Dissemination to vendors. CSX did not address the driver’s allegation that CSX did not receive his consent prior to “collecting and/or disseminating [his] biometric information to any of its technology vendors.” Even before Rosenbach, dissemination of biometric information without consent qualified as an injury that allowed plaintiffs to bring a BIPA action, so even if the driver’s other allegations had been insufficient, his allegation that his information was disseminated without consent was sufficient.

Age of plaintiff not the issue. CSX’s effort to distinguish Rosenbach on the basis that the plaintiff in Rosenbach was a 14-year-old whose mother didn’t know her son’s information was being collected was unsuccessful. The Illinois high court did not make any mention of the plaintiff’s age or status as a minor except when outlining the background of the case, the court noted, and that precedent established the driver here qualifies as an aggrieved person under BIPA because his BIPA rights were violated. Accordingly, CSX’s motion to dismiss the BIPA claim was denied.

No policy. BIPA Section 15(a) requires private entities in possession of biometric information to develop a publicly available policy regarding its retention and destruction, and CSX contended the driver’s claim failed because he only alleged that CSX did not create such a policy before collecting his information, which is not required by BIPA. But that was not all the driver alleged; he also alleged that despite collection, CSX “failed to make publicly available any retention or destruction policies,” which was not time-specific and was enough to support his claim that CSX did not comply with Section 15(a) after his fingerprints were collected.

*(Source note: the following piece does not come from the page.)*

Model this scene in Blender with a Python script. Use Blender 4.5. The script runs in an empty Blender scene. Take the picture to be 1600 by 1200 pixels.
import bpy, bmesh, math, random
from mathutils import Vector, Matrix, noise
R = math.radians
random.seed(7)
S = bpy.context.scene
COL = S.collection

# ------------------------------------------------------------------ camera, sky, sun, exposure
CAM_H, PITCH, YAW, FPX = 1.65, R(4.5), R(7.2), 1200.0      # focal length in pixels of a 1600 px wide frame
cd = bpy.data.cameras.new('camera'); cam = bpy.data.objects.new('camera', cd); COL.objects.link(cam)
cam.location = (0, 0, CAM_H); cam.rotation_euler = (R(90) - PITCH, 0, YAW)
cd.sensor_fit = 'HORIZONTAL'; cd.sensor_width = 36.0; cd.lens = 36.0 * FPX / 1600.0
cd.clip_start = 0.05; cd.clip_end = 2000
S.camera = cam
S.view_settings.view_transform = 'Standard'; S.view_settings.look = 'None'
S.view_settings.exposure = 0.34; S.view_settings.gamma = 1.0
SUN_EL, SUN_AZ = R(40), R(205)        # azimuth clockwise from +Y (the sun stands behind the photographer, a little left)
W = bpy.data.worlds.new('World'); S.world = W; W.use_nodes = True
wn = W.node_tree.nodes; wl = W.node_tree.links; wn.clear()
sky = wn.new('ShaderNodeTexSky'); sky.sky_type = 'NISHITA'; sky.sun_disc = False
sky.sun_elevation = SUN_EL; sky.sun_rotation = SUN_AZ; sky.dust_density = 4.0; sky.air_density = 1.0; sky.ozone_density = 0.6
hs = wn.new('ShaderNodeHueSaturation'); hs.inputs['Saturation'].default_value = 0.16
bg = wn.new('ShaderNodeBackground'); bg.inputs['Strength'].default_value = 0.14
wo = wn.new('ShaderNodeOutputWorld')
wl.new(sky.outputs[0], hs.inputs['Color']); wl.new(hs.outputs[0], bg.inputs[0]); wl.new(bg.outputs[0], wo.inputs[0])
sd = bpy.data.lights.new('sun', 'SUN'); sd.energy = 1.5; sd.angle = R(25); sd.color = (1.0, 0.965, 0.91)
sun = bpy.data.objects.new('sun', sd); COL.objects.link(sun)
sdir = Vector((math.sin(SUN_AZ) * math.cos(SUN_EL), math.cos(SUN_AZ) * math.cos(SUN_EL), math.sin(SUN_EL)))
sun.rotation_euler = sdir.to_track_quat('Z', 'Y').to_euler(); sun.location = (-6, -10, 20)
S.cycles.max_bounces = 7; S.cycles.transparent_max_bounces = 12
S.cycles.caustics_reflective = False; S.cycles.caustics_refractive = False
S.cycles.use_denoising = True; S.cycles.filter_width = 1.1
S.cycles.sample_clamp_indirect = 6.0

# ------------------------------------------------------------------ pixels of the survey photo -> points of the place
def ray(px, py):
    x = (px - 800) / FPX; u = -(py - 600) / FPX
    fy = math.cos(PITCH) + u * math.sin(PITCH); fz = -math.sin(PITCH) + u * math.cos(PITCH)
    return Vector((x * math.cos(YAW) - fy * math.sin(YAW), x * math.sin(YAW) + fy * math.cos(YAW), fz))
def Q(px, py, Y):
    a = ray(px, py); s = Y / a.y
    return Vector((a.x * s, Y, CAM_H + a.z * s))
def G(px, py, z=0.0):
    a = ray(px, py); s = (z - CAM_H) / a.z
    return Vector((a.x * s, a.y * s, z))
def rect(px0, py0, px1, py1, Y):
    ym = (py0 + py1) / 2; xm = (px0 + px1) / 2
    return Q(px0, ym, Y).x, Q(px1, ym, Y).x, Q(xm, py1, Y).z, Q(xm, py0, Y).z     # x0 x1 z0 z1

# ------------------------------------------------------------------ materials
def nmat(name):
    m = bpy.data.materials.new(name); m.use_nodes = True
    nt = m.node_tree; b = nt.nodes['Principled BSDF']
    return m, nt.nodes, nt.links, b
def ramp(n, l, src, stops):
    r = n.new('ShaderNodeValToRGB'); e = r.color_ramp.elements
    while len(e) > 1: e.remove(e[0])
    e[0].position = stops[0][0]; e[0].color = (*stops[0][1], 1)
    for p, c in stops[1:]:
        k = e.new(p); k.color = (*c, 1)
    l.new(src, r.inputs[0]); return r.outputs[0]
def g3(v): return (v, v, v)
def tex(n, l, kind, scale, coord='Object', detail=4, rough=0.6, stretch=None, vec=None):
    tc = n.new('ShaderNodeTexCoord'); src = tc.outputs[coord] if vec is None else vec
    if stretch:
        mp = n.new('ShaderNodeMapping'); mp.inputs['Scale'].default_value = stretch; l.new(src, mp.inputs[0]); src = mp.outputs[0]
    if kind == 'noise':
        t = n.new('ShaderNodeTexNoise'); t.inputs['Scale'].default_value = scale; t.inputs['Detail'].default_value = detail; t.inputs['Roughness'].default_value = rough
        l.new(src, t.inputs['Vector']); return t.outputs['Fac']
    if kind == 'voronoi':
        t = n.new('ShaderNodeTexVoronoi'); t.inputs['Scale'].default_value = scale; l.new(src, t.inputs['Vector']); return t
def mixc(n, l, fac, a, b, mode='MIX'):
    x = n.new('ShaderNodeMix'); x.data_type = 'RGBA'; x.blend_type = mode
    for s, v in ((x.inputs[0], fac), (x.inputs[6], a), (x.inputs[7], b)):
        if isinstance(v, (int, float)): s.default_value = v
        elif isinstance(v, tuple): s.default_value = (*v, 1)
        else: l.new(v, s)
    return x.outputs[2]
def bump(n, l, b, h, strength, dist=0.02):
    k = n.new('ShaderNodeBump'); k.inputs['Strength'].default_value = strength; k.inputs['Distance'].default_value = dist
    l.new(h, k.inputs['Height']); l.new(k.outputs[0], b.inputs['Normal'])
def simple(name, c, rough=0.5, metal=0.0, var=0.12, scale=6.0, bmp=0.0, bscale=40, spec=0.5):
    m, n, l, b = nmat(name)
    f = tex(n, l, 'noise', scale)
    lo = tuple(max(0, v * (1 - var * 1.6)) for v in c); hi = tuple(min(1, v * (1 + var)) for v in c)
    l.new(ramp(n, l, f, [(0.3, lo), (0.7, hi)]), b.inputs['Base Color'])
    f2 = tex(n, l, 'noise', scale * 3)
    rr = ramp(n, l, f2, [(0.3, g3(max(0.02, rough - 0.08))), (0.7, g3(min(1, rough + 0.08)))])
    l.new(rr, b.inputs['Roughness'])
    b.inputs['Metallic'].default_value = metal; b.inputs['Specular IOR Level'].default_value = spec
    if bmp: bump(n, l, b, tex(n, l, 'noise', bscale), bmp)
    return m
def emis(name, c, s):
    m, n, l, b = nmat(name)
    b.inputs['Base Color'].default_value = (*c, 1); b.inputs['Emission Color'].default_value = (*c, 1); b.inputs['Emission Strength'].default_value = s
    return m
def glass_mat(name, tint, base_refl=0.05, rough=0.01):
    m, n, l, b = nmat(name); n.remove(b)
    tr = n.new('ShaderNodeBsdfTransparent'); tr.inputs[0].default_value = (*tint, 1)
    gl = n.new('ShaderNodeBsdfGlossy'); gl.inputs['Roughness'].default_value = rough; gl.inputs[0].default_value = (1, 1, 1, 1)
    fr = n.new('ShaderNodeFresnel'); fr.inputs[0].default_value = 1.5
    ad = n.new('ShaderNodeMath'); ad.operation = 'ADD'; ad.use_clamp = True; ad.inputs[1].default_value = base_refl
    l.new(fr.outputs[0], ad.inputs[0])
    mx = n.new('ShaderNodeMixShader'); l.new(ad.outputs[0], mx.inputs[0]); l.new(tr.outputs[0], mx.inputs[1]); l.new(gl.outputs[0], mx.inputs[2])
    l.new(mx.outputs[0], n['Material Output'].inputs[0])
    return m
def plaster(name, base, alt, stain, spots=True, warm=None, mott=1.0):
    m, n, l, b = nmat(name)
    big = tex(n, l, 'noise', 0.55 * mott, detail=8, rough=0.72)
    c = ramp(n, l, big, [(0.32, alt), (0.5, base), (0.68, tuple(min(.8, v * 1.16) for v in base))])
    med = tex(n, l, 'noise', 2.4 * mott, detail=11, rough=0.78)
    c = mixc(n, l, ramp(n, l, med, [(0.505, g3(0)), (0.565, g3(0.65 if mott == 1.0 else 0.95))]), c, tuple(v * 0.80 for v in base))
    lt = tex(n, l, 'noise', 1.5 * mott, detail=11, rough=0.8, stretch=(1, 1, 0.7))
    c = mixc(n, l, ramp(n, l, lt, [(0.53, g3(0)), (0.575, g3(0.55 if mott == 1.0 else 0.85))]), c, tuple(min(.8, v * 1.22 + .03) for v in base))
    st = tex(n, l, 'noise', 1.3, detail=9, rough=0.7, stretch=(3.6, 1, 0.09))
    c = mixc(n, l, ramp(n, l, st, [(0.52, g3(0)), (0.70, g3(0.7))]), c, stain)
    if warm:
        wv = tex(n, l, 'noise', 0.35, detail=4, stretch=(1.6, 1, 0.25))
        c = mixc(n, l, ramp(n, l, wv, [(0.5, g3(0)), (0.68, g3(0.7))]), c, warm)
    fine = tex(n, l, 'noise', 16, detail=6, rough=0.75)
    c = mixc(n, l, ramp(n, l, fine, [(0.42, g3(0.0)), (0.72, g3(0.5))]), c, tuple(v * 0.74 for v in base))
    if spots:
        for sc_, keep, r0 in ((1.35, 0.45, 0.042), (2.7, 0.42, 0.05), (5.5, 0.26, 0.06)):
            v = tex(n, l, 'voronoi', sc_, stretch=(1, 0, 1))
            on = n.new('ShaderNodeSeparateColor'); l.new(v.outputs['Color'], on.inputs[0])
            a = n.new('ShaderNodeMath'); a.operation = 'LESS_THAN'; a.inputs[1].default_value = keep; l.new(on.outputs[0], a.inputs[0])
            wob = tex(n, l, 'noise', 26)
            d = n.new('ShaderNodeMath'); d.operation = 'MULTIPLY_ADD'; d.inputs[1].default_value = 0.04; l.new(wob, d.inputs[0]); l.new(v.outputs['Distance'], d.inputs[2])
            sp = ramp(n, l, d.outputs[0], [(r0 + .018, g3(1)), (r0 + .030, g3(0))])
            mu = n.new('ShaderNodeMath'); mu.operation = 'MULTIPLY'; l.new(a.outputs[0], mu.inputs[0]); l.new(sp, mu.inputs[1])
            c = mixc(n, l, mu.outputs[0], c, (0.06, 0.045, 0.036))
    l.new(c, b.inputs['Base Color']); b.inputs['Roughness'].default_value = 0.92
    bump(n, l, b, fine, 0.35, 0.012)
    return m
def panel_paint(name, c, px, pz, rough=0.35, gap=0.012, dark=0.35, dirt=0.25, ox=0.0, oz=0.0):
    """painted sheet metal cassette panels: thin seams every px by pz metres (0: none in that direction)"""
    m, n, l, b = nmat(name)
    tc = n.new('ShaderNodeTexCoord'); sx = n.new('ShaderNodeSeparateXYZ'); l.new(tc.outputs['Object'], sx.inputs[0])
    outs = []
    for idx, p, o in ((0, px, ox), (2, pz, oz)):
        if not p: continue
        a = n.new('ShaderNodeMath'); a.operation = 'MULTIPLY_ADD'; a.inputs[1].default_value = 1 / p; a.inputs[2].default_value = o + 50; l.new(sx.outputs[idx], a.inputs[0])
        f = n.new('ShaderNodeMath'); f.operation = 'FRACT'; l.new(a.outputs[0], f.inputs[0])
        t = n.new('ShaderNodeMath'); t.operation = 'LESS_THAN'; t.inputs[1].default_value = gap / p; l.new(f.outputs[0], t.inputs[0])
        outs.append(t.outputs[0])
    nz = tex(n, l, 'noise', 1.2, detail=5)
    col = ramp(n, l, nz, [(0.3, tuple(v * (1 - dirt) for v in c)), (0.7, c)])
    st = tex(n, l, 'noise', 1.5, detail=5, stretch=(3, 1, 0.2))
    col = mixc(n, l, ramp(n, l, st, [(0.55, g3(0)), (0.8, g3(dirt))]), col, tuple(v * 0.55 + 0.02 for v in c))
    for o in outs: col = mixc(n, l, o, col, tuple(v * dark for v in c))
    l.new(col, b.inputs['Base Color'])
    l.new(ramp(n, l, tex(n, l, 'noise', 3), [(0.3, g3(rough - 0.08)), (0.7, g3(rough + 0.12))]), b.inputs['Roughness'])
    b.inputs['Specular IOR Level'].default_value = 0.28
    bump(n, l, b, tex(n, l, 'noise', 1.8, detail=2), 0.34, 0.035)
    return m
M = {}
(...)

“Knowing and willful.” The driver asserted that CSX’s violations were “knowing and willful,” while BIPA allows for recovery of heightened damages from private entities that violate the act “intentionally or recklessly,” although those terms are not defined in the law. The driver’s conclusory statement of CSX’s intent was not enough to infer that CSX acted intentionally or recklessly, said the court, dismissing that claim with leave to amend.